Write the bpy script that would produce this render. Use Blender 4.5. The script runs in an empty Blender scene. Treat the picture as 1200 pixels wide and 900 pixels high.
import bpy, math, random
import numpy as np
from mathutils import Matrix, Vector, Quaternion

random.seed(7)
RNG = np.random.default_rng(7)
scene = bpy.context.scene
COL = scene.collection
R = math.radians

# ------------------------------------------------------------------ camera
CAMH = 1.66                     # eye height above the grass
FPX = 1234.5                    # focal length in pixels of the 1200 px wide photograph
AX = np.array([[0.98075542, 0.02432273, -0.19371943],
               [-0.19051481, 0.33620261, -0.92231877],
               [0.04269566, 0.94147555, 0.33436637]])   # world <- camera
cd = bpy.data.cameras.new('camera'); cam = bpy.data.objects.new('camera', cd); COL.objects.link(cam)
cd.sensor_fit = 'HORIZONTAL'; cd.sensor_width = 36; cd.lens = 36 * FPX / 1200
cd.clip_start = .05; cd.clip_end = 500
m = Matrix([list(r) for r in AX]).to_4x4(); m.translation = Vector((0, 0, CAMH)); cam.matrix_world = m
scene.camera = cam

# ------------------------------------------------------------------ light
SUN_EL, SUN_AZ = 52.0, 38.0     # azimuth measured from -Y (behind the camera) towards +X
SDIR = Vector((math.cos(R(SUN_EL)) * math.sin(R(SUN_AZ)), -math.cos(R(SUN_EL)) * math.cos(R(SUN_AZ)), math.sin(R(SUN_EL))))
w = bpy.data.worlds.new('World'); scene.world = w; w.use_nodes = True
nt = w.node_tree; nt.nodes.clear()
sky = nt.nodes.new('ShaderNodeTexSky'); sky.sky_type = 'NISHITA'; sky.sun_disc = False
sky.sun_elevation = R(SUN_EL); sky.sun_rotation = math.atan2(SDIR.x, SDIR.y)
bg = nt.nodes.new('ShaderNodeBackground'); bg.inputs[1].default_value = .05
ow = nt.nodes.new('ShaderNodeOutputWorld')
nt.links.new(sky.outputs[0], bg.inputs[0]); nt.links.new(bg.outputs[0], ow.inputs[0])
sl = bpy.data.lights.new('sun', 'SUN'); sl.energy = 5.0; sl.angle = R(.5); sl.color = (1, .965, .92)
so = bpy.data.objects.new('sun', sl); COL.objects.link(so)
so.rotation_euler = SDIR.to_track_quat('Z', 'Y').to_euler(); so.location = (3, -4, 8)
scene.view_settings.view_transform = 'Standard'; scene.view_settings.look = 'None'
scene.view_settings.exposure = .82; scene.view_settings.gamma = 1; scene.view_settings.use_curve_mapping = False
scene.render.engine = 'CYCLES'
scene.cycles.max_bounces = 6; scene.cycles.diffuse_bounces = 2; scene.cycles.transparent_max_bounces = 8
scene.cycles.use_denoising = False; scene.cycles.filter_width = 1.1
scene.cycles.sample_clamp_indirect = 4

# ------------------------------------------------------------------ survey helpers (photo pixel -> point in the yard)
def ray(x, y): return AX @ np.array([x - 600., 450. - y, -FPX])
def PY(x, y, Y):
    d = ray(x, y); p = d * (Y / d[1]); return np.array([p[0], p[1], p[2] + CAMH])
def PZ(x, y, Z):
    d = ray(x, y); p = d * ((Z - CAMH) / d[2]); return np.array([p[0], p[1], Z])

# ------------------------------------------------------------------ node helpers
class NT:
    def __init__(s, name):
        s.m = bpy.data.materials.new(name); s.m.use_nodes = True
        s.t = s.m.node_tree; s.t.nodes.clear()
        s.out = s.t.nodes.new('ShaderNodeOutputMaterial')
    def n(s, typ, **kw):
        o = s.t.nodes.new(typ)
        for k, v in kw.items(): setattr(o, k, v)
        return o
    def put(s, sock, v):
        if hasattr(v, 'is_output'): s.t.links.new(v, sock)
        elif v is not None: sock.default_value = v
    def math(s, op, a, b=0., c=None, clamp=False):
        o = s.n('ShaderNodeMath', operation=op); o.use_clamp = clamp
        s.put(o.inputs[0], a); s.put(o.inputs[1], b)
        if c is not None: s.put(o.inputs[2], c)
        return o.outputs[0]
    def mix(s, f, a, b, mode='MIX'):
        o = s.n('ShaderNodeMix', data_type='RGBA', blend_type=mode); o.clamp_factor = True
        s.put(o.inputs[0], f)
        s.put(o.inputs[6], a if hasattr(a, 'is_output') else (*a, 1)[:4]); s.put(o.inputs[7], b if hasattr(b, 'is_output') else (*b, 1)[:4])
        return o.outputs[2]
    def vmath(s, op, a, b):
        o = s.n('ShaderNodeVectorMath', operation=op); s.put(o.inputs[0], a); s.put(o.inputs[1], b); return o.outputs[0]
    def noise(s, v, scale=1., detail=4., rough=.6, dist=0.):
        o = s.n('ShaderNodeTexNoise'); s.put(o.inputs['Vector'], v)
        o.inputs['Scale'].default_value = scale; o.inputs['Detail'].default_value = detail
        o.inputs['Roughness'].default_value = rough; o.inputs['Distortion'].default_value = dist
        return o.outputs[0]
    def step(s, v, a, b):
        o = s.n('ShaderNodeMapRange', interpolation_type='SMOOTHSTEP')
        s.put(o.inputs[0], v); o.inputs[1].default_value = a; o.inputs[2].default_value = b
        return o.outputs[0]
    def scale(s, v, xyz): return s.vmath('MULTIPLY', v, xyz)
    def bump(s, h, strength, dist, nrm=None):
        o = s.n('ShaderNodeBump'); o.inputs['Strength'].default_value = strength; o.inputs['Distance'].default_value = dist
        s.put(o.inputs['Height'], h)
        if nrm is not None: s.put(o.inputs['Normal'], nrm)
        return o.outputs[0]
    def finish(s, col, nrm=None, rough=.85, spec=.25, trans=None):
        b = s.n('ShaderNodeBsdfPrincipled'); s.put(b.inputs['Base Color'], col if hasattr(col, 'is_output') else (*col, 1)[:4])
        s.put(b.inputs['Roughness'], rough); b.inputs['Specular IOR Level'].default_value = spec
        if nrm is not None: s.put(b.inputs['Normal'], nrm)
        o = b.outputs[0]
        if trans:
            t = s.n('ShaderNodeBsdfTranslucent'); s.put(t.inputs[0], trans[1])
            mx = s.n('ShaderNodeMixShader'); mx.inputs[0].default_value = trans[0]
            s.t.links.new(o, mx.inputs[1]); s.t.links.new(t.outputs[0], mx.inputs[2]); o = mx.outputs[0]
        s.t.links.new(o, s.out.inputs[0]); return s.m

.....

* **INSTRUCTION**: What you return should be the lines from the start of the data through the line with "scene.camera = cam", quoted exactly and nothing more.

* **EXPECTED ANSWER**:
Write the bpy script that would produce this render. Use Blender 4.5. The script runs in an empty Blender scene. Treat the picture as 1200 pixels wide and 900 pixels high.
import bpy, math, random
import numpy as np
from mathutils import Matrix, Vector, Quaternion

random.seed(7)
RNG = np.random.default_rng(7)
scene = bpy.context.scene
COL = scene.collection
R = math.radians

# ------------------------------------------------------------------ camera
CAMH = 1.66                     # eye height above the grass
FPX = 1234.5                    # focal length in pixels of the 1200 px wide photograph
AX = np.array([[0.98075542, 0.02432273, -0.19371943],
               [-0.19051481, 0.33620261, -0.92231877],
               [0.04269566, 0.94147555, 0.33436637]])   # world <- camera
cd = bpy.data.cameras.new('camera'); cam = bpy.data.objects.new('camera', cd); COL.objects.link(cam)
cd.sensor_fit = 'HORIZONTAL'; cd.sensor_width = 36; cd.lens = 36 * FPX / 1200
cd.clip_start = .05; cd.clip_end = 500
m = Matrix([list(r) for r in AX]).to_4x4(); m.translation = Vector((0, 0, CAMH)); cam.matrix_world = m
scene.camera = cam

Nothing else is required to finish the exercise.